**TASK REQUIREMENTS**
Exclude the pictures and return every line exactly as written.
--- --- ---
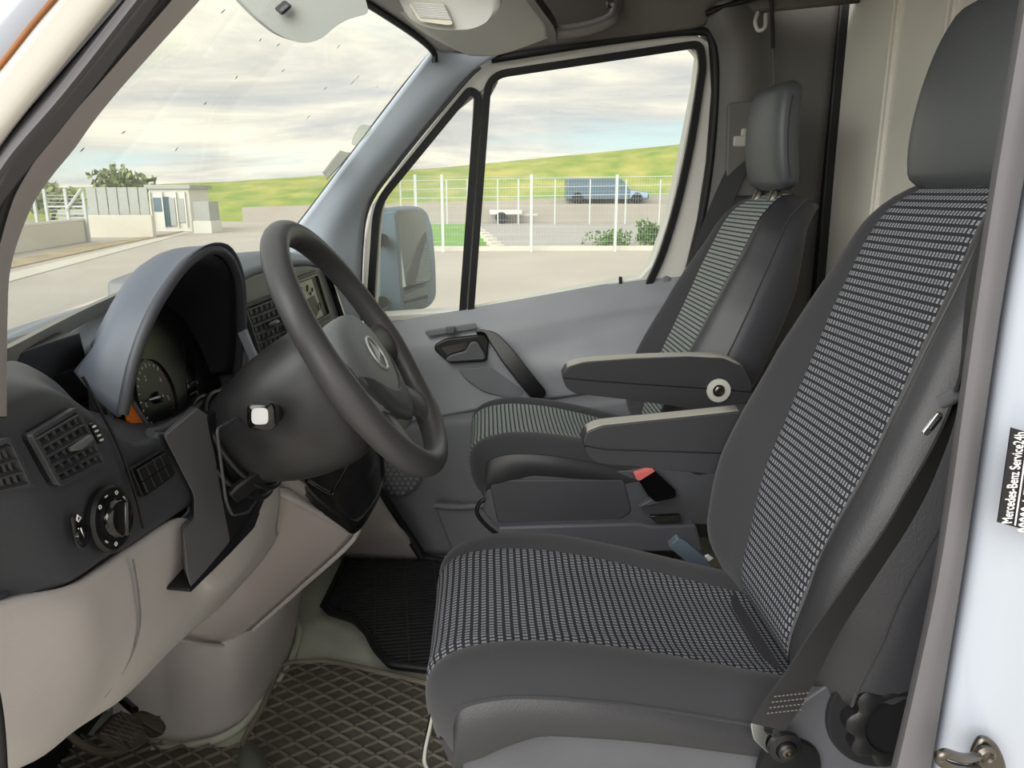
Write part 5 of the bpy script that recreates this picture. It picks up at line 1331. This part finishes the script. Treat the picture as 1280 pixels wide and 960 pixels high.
# side knob of the driver seat
kc = A(1112, 892, y=yb-0.006)
V = []; prof_ = [(0.064, 0.0), (0.064, 0.018), (0.058, 0.022), (0.042, 0.023), (0.040, 0.019), (0.002, 0.019)]
for r_, h in prof_:
    for k in range(60):
        a = 2*math.pi*k/60; rr = r_*(1-0.17*(0.5+0.5*math.cos(a*9))**2*(r_ > 0.05)); V.append(kc+np.array([rr*math.cos(a), -h, rr*math.sin(a)]))
F = gridf(len(prof_), 60, False, True)+[tuple(range(60)), tuple((len(prof_)-1)*60+k for k in range(60))]
V, F = fix(V, F); kb = obj('adjuster_knob', V, F, BLACK, dT)
lathe('knob_well', kc+(0, 0.004, 0), (0, -1, 0), [(0.080, 0), (0.079, 0.004), (0.074, 0.005), (0.001, 0.004)], mat('well_black', (30, 30, 33), 0.5), dT, n=40)
lathe('base_plug', A(985, 957, y=yb-0.002), (0, -1, 0), [(0.042, 0), (0.040, 0.006), (0.001, 0.008)], BLACK, dT, n=30)
# passenger base
yp = 1.69
bl_ = [A(px, py, y=yp) for px, py in [(604, 640), (606, 605), (615, 594), (640, 590), (740, 590), (800, 588), (880, 580), (960, 580), (960, 655), (620, 658)]]
pb = plate('base_cover', rnd(bl_, 0.012, 3), (0, 0.42, 0), SBASE, pT, bevel=0.012, bseg=3)
plate('base_recess', rnd([A(px, py, y=yp-0.004) for px, py in [(612, 606), (625, 600), (780, 600), (790, 640), (770, 652), (622, 654)]], 0.01, 3), (0, 0.01, 0), mat('base_recess', (70, 70, 75), 0.55), pT, bevel=0.003)
plate('rail_cover', [A(px, py, y=yp-0.03) for px, py in [(622, 659), (800, 654), (812, 658), (870, 656), (880, 690), (625, 690)]], (0, 0.1, 0), mat('rail_grey', (96, 96, 104), 0.5), pT, bevel=0.006)
plate('rail_gap', [A(px, py, y=yp-0.033) for px, py in [(812, 645), (850, 643), (852, 652), (820, 654)]], (0, 0.01, 0), GLOSSB, pT)
box('pedestal', (0.25, 1.91, 0.15), (0.42, 0.38, 0.298), BLACK, pT, bevel=0.01)
tube('release_bar', cr([A(606, 624, y=yp-0.02), A(600, 628, y=yp-0.02), A(596, 640, y=yp-0.02), A(606, 655, y=yp-0.02), A(624, 670, y=yp-0.02)], 5), 0.005, BLACK, pT)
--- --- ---
**THE OUTPUT**
Write part 5 of the bpy script that recreates this picture. It picks up at line 1331. This part finishes the script. Treat the picture as 1280 pixels wide and 960 pixels high.
# side knob of the driver seat
kc = A(1112, 892, y=yb-0.006)
V = []; prof_ = [(0.064, 0.0), (0.064, 0.018), (0.058, 0.022), (0.042, 0.023), (0.040, 0.019), (0.002, 0.019)]
for r_, h in prof_:
    for k in range(60):
        a = 2*math.pi*k/60; rr = r_*(1-0.17*(0.5+0.5*math.cos(a*9))**2*(r_ > 0.05)); V.append(kc+np.array([rr*math.cos(a), -h, rr*math.sin(a)]))
F = gridf(len(prof_), 60, False, True)+[tuple(range(60)), tuple((len(prof_)-1)*60+k for k in range(60))]
V, F = fix(V, F); kb = obj('adjuster_knob', V, F, BLACK, dT)
lathe('knob_well', kc+(0, 0.004, 0), (0, -1, 0), [(0.080, 0), (0.079, 0.004), (0.074, 0.005), (0.001, 0.004)], mat('well_black', (30, 30, 33), 0.5), dT, n=40)
lathe('base_plug', A(985, 957, y=yb-0.002), (0, -1, 0), [(0.042, 0), (0.040, 0.006), (0.001, 0.008)], BLACK, dT, n=30)
# passenger base
yp = 1.69
bl_ = [A(px, py, y=yp) for px, py in [(604, 640), (606, 605), (615, 594), (640, 590), (740, 590), (800, 588), (880, 580), (960, 580), (960, 655), (620, 658)]]
pb = plate('base_cover', rnd(bl_, 0.012, 3), (0, 0.42, 0), SBASE, pT, bevel=0.012, bseg=3)
plate('base_recess', rnd([A(px, py, y=yp-0.004) for px, py in [(612, 606), (625, 600), (780, 600), (790, 640), (770, 652), (622, 654)]], 0.01, 3), (0, 0.01, 0), mat('base_recess', (70, 70, 75), 0.55), pT, bevel=0.003)
plate('rail_cover', [A(px, py, y=yp-0.03) for px, py in [(622, 659), (800, 654), (812, 658), (870, 656), (880, 690), (625, 690)]], (0, 0.1, 0), mat('rail_grey', (96, 96, 104), 0.5), pT, bevel=0.006)
plate('rail_gap', [A(px, py, y=yp-0.033) for px, py in [(812, 645), (850, 643), (852, 652), (820, 654)]], (0, 0.01, 0), GLOSSB, pT)
box('pedestal', (0.25, 1.91, 0.15), (0.42, 0.38, 0.298), BLACK, pT, bevel=0.01)
tube('release_bar', cr([A(606, 624, y=yp-0.02), A(600, 628, y=yp-0.02), A(596, 640, y=yp-0.02), A(606, 655, y=yp-0.02), A(624, 670, y=yp-0.02)], 5), 0.005, BLACK, pT)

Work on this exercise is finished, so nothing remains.